The Portuguese wanted both to trade on the eastern shores of Africa and to establish secure footholds there as way stations for replenishment and regrouping of fleets scattered by the turbulent Atlantic passage. After the tense negotiations and mutual suspicion that had dogged Gama’s first visit to Mozambique and Mombasa, it is clear that he had resolved on a more muscular approach. He was impatient of the nuances and longueurs of Oriental diplomacy and confident that European cannons could command respect. He also realized that the monsoon was an inflexible taskmaster: it would not wait. If compliance was not prompt, he would simply compel.

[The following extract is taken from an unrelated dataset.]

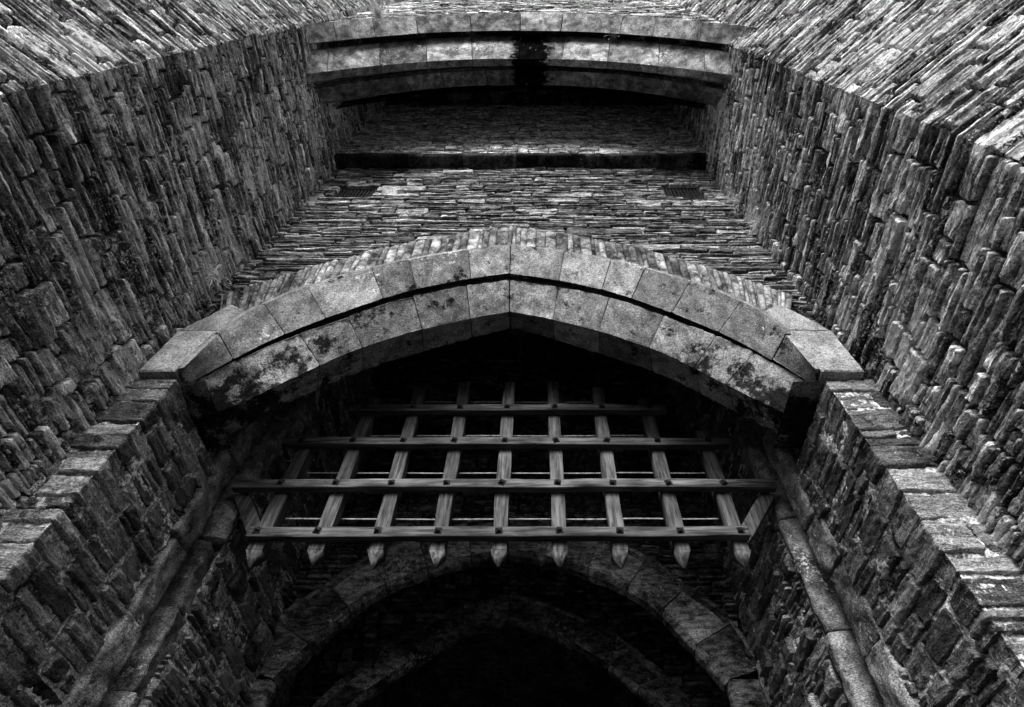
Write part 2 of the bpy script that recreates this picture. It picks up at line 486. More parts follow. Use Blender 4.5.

He first visited Sofala and Mozambique, where the usual round of suspicious hostage exchanges and landings with concealed weapons allowed some gold to be purchased with reasonably good grace. But his main objective, Kilwa, the key trading port on the coast, had given Cabral a frosty welcome. Gama arrived with his whole fleet of twenty ships, flags flying and a volley of shot from his bombards to declare the magnificence and power of the Portuguese crown. He sent the sultan a brisk note requesting an audience. The reply came back that the sultan was ill and could not receive him. Gama promptly drew his ships up close to the shore in a threatening line, armed his longboats with 350 men with muskets and swivel guns, and set to shore. “He did not wish to see me,” ran the admiral’s own account, “but instead behaved very discourteously on account of which I armed myself with all the men I had, determined to destroy him, and went in my boats before his house, and placed the prow on dry land, and had him sent for much more discourteously than he behaved with me, and he had agreed to do so and came.”